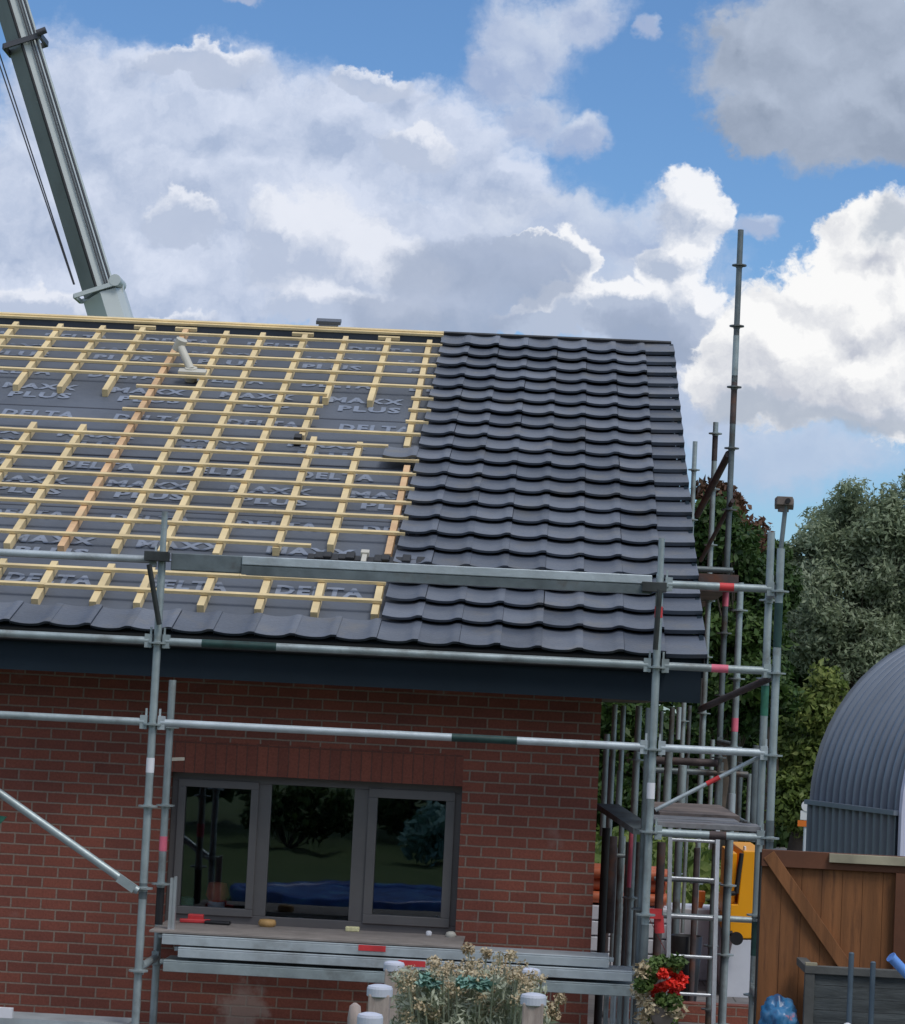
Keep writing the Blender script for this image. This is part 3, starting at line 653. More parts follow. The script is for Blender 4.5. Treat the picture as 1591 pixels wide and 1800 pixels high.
for px, py, d in ((654, 1667, d1), (724, 1694, d2)):
    p_ = at(px, py, -1.143 if d is d1 else -1.153); MB().box(p_-np.array([.085, 0, .018]), p_+np.array([.085, .003, .018])).build('red_label', M['red'], d)
# left bay lowest deck edge
q = at(0, 1792, Yo); MB().box((-3.0, Yo+.05, q[2]-.10), (-.06, Yo+.37, q[2]+.005)).build('steel_deck', M['galv_light'], fs_)
q = at(8, 1780, Yo-.03); MB().box(q-np.array([.06, .02, .03]), q+np.array([.05, .02, .03])).build('deck_hook', M['white'], fs_)

# gable scaffold behind
gs = thing('gable_scaffold', 'taller tube scaffold running back along the right gable, its mast above the roof', 'scaffold')
T0 = at(1302, 404, 3.47); tz = 6.17584
standard(gs, 3.815, 3.47, g0, at(1302, 404, 3.47)[2], tz, m=M['galv_dark'], leanx=.0, bands=[(zpx(1285, 745, 3.47), zpx(1288, 660, 3.47), M['rust']), (zpx(1276, 1066, 3.47), zpx(1276, 1040, 3.47), M['pink']), (zpx(1292, 672, 3.47), zpx(1295, 590, 3.47), M['galv'])])
standard(gs, 3.81, 5.6, g0, at(1253, 742, 5.6)[2], at(1253, 762, 5.6)[2], m=M['galv'], bands=[(zpx(1250, 810, 5.6), zpx(1253, 765, 5.6), M['rust'])])
standard(gs, 3.773, 8.2, g0, at(1223, 776, 8.2)[2], at(1222, 826, 8.2)[2], m=M['galv'])
standard(gs, 3.791, 1.57, g0, at(1299, 1024, 1.57)[2], ZA, m=M['galv'], bands=[(zpx(1291, 1286, 1.57), zpx(1291, 1262, 1.57), M['pink'])])
pa = at(1281, 798, 3.47); pb = at(1226, 905, 5.4); MB().tube(pa, pb, .03, 12).build('brace', M['rust'], gs)
pa = at(1288, 880, 3.3); pb = at(1232, 985, 5.4); MB().tube(pa, pb, .018, 12).build('brace', M['rust'], gs)
td = MB(); td.box((3.12, 3.3, 3.53), (3.86, 8.3, 3.60)); td.build('deck', M['deckwood'], gs); 
MB().box((3.12, 3.28, 3.50), (3.90, 3.33, 3.64)).build('toe_board', M['rust'], gs)
zt_ = at(1290, 1000, 3.45)[2]; ledger(gs, (3.35, 3.4, 3.68), (3.86, 3.4, 3.68), M['galv_dark'], heads=False)
ledger(gs, (3.80, Yi, 1.79), (3.791, 1.57, 1.79), M['galv_dark']); ledger(gs, (3.791, 1.57, 2.3), (3.815, 3.47, 2.3), M['galv_dark'])
def vt(px, py0, py1, Y, m='galv', r=TR, name='standard', ros=True):
    c = at(px, (py0+py1)/2, Y); z1 = at(px, py0, Y)[2]; z0 = max(.02, at(px, py1, Y)[2])
    if ros: return standard(gs, c[0], Y, z0, z1, z1-.22-rnd.random()*.2, m=M[m], r=r, name=name)
    return MB().tube((c[0], Y, z0), (c[0], Y, z1), r, 10).build(name, M[m], gs)
for a in ((1076, 1238, 1480, 2.4, 'galv', .02), (1092, 1240, 1440, 4.6, 'galv', .022), (1109, 1240, 1900, 1.57, 'galv', .0241), (1119.5, 1250, 1470, 5.5, 'galv', .022),
          (1063, 1290, 1470, 3.0, 'galv', .024), (1178.5, 1243, 1415, 3.5, 'galv_dark', .022), (1193, 1243, 1300, 6.0, 'galv_light', .022), (1235, 1160, 1318, 8.2, 'galv', .024),
          (1071, 1330, 1500, 4.0, 'galv_dark', .022), (1088, 1355, 1445, 2.5, 'galv', .024), (1114, 1330, 1520, 3.2, 'galv', .026), (1174, 1312, 1412, 2.0, 'galv', .030),
          (1198, 1345, 1440, 2.6, 'galv', .034), (1230, 1345, 1445, 4.2, 'galv', .022), (1266, 1340, 1445, 5.6, 'galv_dark', .022), (1286, 1395, 1455, 1.0, 'galv_light', .026), (1326, 1310, 1480, .2, 'galv_dark', .024)):
    vt(a[0], a[1], a[2], a[3], a[4], a[5], ros=(a[2]-a[1] > 220))
for a in ((1056, 1455, 1900, 1.2, 'black', .030), (1072, 1470, 1640, 1.9, 'rust', .045), (1083, 1450, 1900, 2.6, 'galv_dark', .022), (1098, 1480, 1900, 1.8, 'galv_dark', .030), (1154, 1480, 1900, 2.6, 'rust', .034),
          (1189, 1470, 1700, 5.0, 'galv_dark', .034), (1217, 1490, 1900, 4.4, 'rust', .026), (1272, 1470, 1900, 1.57, 'galv_dark', .024), (1108, 1455, 1560, 1.0, 'pink', .016)):
    vt(a[0], a[1], a[2], a[3], a[4], a[5], ros=False)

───

▸ Task to complete
Transcribe the whole listing, character for character, but not its images.

▸ Problem solution
Keep writing the Blender script for this image. This is part 3, starting at line 653. More parts follow. The script is for Blender 4.5. Treat the picture as 1591 pixels wide and 1800 pixels high.
for px, py, d in ((654, 1667, d1), (724, 1694, d2)):
    p_ = at(px, py, -1.143 if d is d1 else -1.153); MB().box(p_-np.array([.085, 0, .018]), p_+np.array([.085, .003, .018])).build('red_label', M['red'], d)
# left bay lowest deck edge
q = at(0, 1792, Yo); MB().box((-3.0, Yo+.05, q[2]-.10), (-.06, Yo+.37, q[2]+.005)).build('steel_deck', M['galv_light'], fs_)
q = at(8, 1780, Yo-.03); MB().box(q-np.array([.06, .02, .03]), q+np.array([.05, .02, .03])).build('deck_hook', M['white'], fs_)

# gable scaffold behind
gs = thing('gable_scaffold', 'taller tube scaffold running back along the right gable, its mast above the roof', 'scaffold')
T0 = at(1302, 404, 3.47); tz = 6.17584
standard(gs, 3.815, 3.47, g0, at(1302, 404, 3.47)[2], tz, m=M['galv_dark'], leanx=.0, bands=[(zpx(1285, 745, 3.47), zpx(1288, 660, 3.47), M['rust']), (zpx(1276, 1066, 3.47), zpx(1276, 1040, 3.47), M['pink']), (zpx(1292, 672, 3.47), zpx(1295, 590, 3.47), M['galv'])])
standard(gs, 3.81, 5.6, g0, at(1253, 742, 5.6)[2], at(1253, 762, 5.6)[2], m=M['galv'], bands=[(zpx(1250, 810, 5.6), zpx(1253, 765, 5.6), M['rust'])])
standard(gs, 3.773, 8.2, g0, at(1223, 776, 8.2)[2], at(1222, 826, 8.2)[2], m=M['galv'])
standard(gs, 3.791, 1.57, g0, at(1299, 1024, 1.57)[2], ZA, m=M['galv'], bands=[(zpx(1291, 1286, 1.57), zpx(1291, 1262, 1.57), M['pink'])])
pa = at(1281, 798, 3.47); pb = at(1226, 905, 5.4); MB().tube(pa, pb, .03, 12).build('brace', M['rust'], gs)
pa = at(1288, 880, 3.3); pb = at(1232, 985, 5.4); MB().tube(pa, pb, .018, 12).build('brace', M['rust'], gs)
td = MB(); td.box((3.12, 3.3, 3.53), (3.86, 8.3, 3.60)); td.build('deck', M['deckwood'], gs); 
MB().box((3.12, 3.28, 3.50), (3.90, 3.33, 3.64)).build('toe_board', M['rust'], gs)
zt_ = at(1290, 1000, 3.45)[2]; ledger(gs, (3.35, 3.4, 3.68), (3.86, 3.4, 3.68), M['galv_dark'], heads=False)
ledger(gs, (3.80, Yi, 1.79), (3.791, 1.57, 1.79), M['galv_dark']); ledger(gs, (3.791, 1.57, 2.3), (3.815, 3.47, 2.3), M['galv_dark'])
def vt(px, py0, py1, Y, m='galv', r=TR, name='standard', ros=True):
    c = at(px, (py0+py1)/2, Y); z1 = at(px, py0, Y)[2]; z0 = max(.02, at(px, py1, Y)[2])
    if ros: return standard(gs, c[0], Y, z0, z1, z1-.22-rnd.random()*.2, m=M[m], r=r, name=name)
    return MB().tube((c[0], Y, z0), (c[0], Y, z1), r, 10).build(name, M[m], gs)
for a in ((1076, 1238, 1480, 2.4, 'galv', .02), (1092, 1240, 1440, 4.6, 'galv', .022), (1109, 1240, 1900, 1.57, 'galv', .0241), (1119.5, 1250, 1470, 5.5, 'galv', .022),
          (1063, 1290, 1470, 3.0, 'galv', .024), (1178.5, 1243, 1415, 3.5, 'galv_dark', .022), (1193, 1243, 1300, 6.0, 'galv_light', .022), (1235, 1160, 1318, 8.2, 'galv', .024),
          (1071, 1330, 1500, 4.0, 'galv_dark', .022), (1088, 1355, 1445, 2.5, 'galv', .024), (1114, 1330, 1520, 3.2, 'galv', .026), (1174, 1312, 1412, 2.0, 'galv', .030),
          (1198, 1345, 1440, 2.6, 'galv', .034), (1230, 1345, 1445, 4.2, 'galv', .022), (1266, 1340, 1445, 5.6, 'galv_dark', .022), (1286, 1395, 1455, 1.0, 'galv_light', .026), (1326, 1310, 1480, .2, 'galv_dark', .024)):
    vt(a[0], a[1], a[2], a[3], a[4], a[5], ros=(a[2]-a[1] > 220))
for a in ((1056, 1455, 1900, 1.2, 'black', .030), (1072, 1470, 1640, 1.9, 'rust', .045), (1083, 1450, 1900, 2.6, 'galv_dark', .022), (1098, 1480, 1900, 1.8, 'galv_dark', .030), (1154, 1480, 1900, 2.6, 'rust', .034),
          (1189, 1470, 1700, 5.0, 'galv_dark', .034), (1217, 1490, 1900, 4.4, 'rust', .026), (1272, 1470, 1900, 1.57, 'galv_dark', .024), (1108, 1455, 1560, 1.0, 'pink', .016)):
    vt(a[0], a[1], a[2], a[3], a[4], a[5], ros=False)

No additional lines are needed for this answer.